<<<<

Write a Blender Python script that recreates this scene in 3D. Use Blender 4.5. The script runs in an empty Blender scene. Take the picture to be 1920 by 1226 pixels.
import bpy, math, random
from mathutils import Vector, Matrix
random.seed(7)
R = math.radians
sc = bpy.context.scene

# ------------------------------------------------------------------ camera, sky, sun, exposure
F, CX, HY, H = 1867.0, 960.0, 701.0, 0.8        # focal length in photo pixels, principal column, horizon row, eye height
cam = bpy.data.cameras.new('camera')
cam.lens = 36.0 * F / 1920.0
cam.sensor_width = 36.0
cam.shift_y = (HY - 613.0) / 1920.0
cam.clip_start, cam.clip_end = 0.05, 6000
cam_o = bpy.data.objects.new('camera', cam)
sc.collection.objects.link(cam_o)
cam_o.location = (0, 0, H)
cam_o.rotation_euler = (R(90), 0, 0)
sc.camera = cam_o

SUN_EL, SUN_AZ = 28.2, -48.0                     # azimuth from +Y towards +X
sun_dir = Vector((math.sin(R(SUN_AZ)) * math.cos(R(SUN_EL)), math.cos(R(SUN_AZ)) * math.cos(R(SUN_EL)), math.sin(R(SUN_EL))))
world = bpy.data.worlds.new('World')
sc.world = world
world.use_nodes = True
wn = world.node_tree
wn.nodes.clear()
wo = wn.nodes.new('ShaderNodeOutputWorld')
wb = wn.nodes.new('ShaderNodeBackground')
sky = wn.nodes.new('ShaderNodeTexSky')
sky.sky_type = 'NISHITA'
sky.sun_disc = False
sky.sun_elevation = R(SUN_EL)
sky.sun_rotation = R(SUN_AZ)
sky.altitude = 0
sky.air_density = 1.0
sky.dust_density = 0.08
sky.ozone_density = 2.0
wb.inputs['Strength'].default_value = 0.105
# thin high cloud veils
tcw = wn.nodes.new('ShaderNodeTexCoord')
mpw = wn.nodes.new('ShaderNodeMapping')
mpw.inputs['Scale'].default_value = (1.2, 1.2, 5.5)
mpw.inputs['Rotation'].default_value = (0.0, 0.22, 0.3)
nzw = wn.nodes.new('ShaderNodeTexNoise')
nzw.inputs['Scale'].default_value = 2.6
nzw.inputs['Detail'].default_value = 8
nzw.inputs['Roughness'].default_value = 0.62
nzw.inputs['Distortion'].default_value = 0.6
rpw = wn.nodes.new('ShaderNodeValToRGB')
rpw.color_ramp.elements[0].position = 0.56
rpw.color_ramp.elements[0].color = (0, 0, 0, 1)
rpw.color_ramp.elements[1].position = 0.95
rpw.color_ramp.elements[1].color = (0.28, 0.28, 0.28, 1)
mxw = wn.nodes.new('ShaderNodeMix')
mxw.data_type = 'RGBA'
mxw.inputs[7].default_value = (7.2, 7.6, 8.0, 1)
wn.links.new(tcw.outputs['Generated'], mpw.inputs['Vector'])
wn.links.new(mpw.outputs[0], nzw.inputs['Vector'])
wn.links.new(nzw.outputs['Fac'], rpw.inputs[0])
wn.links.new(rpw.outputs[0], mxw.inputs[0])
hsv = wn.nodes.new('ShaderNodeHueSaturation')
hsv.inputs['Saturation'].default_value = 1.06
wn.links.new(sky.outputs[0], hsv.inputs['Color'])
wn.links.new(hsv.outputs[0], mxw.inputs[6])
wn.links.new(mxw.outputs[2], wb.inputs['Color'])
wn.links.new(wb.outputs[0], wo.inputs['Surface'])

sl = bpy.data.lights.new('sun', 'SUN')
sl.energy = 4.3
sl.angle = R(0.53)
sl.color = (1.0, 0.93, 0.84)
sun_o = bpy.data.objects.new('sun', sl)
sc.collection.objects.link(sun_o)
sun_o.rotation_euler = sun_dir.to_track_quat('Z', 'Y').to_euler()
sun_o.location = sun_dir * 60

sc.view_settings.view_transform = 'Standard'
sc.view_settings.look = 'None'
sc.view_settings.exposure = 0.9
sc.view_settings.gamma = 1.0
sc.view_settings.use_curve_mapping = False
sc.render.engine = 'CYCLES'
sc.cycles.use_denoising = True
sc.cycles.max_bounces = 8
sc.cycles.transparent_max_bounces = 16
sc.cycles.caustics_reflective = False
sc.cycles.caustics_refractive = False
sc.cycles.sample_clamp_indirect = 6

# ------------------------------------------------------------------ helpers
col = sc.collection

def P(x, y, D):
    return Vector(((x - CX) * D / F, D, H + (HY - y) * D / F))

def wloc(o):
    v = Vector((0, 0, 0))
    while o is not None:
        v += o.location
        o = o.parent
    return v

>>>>

WORK REQUIRED - Retype the material above, line by line, exactly.

WRITTEN REPLY -
Write a Blender Python script that recreates this scene in 3D. Use Blender 4.5. The script runs in an empty Blender scene. Take the picture to be 1920 by 1226 pixels.
import bpy, math, random
from mathutils import Vector, Matrix
random.seed(7)
R = math.radians
sc = bpy.context.scene

# ------------------------------------------------------------------ camera, sky, sun, exposure
F, CX, HY, H = 1867.0, 960.0, 701.0, 0.8        # focal length in photo pixels, principal column, horizon row, eye height
cam = bpy.data.cameras.new('camera')
cam.lens = 36.0 * F / 1920.0
cam.sensor_width = 36.0
cam.shift_y = (HY - 613.0) / 1920.0
cam.clip_start, cam.clip_end = 0.05, 6000
cam_o = bpy.data.objects.new('camera', cam)
sc.collection.objects.link(cam_o)
cam_o.location = (0, 0, H)
cam_o.rotation_euler = (R(90), 0, 0)
sc.camera = cam_o

SUN_EL, SUN_AZ = 28.2, -48.0                     # azimuth from +Y towards +X
sun_dir = Vector((math.sin(R(SUN_AZ)) * math.cos(R(SUN_EL)), math.cos(R(SUN_AZ)) * math.cos(R(SUN_EL)), math.sin(R(SUN_EL))))
world = bpy.data.worlds.new('World')
sc.world = world
world.use_nodes = True
wn = world.node_tree
wn.nodes.clear()
wo = wn.nodes.new('ShaderNodeOutputWorld')
wb = wn.nodes.new('ShaderNodeBackground')
sky = wn.nodes.new('ShaderNodeTexSky')
sky.sky_type = 'NISHITA'
sky.sun_disc = False
sky.sun_elevation = R(SUN_EL)
sky.sun_rotation = R(SUN_AZ)
sky.altitude = 0
sky.air_density = 1.0
sky.dust_density = 0.08
sky.ozone_density = 2.0
wb.inputs['Strength'].default_value = 0.105
# thin high cloud veils
tcw = wn.nodes.new('ShaderNodeTexCoord')
mpw = wn.nodes.new('ShaderNodeMapping')
mpw.inputs['Scale'].default_value = (1.2, 1.2, 5.5)
mpw.inputs['Rotation'].default_value = (0.0, 0.22, 0.3)
nzw = wn.nodes.new('ShaderNodeTexNoise')
nzw.inputs['Scale'].default_value = 2.6
nzw.inputs['Detail'].default_value = 8
nzw.inputs['Roughness'].default_value = 0.62
nzw.inputs['Distortion'].default_value = 0.6
rpw = wn.nodes.new('ShaderNodeValToRGB')
rpw.color_ramp.elements[0].position = 0.56
rpw.color_ramp.elements[0].color = (0, 0, 0, 1)
rpw.color_ramp.elements[1].position = 0.95
rpw.color_ramp.elements[1].color = (0.28, 0.28, 0.28, 1)
mxw = wn.nodes.new('ShaderNodeMix')
mxw.data_type = 'RGBA'
mxw.inputs[7].default_value = (7.2, 7.6, 8.0, 1)
wn.links.new(tcw.outputs['Generated'], mpw.inputs['Vector'])
wn.links.new(mpw.outputs[0], nzw.inputs['Vector'])
wn.links.new(nzw.outputs['Fac'], rpw.inputs[0])
wn.links.new(rpw.outputs[0], mxw.inputs[0])
hsv = wn.nodes.new('ShaderNodeHueSaturation')
hsv.inputs['Saturation'].default_value = 1.06
wn.links.new(sky.outputs[0], hsv.inputs['Color'])
wn.links.new(hsv.outputs[0], mxw.inputs[6])
wn.links.new(mxw.outputs[2], wb.inputs['Color'])
wn.links.new(wb.outputs[0], wo.inputs['Surface'])

sl = bpy.data.lights.new('sun', 'SUN')
sl.energy = 4.3
sl.angle = R(0.53)
sl.color = (1.0, 0.93, 0.84)
sun_o = bpy.data.objects.new('sun', sl)
sc.collection.objects.link(sun_o)
sun_o.rotation_euler = sun_dir.to_track_quat('Z', 'Y').to_euler()
sun_o.location = sun_dir * 60

sc.view_settings.view_transform = 'Standard'
sc.view_settings.look = 'None'
sc.view_settings.exposure = 0.9
sc.view_settings.gamma = 1.0
sc.view_settings.use_curve_mapping = False
sc.render.engine = 'CYCLES'
sc.cycles.use_denoising = True
sc.cycles.max_bounces = 8
sc.cycles.transparent_max_bounces = 16
sc.cycles.caustics_reflective = False
sc.cycles.caustics_refractive = False
sc.cycles.sample_clamp_indirect = 6

# ------------------------------------------------------------------ helpers
col = sc.collection

def P(x, y, D):
    return Vector(((x - CX) * D / F, D, H + (HY - y) * D / F))

def wloc(o):
    v = Vector((0, 0, 0))
    while o is not None:
        v += o.location
        o = o.parent
    return v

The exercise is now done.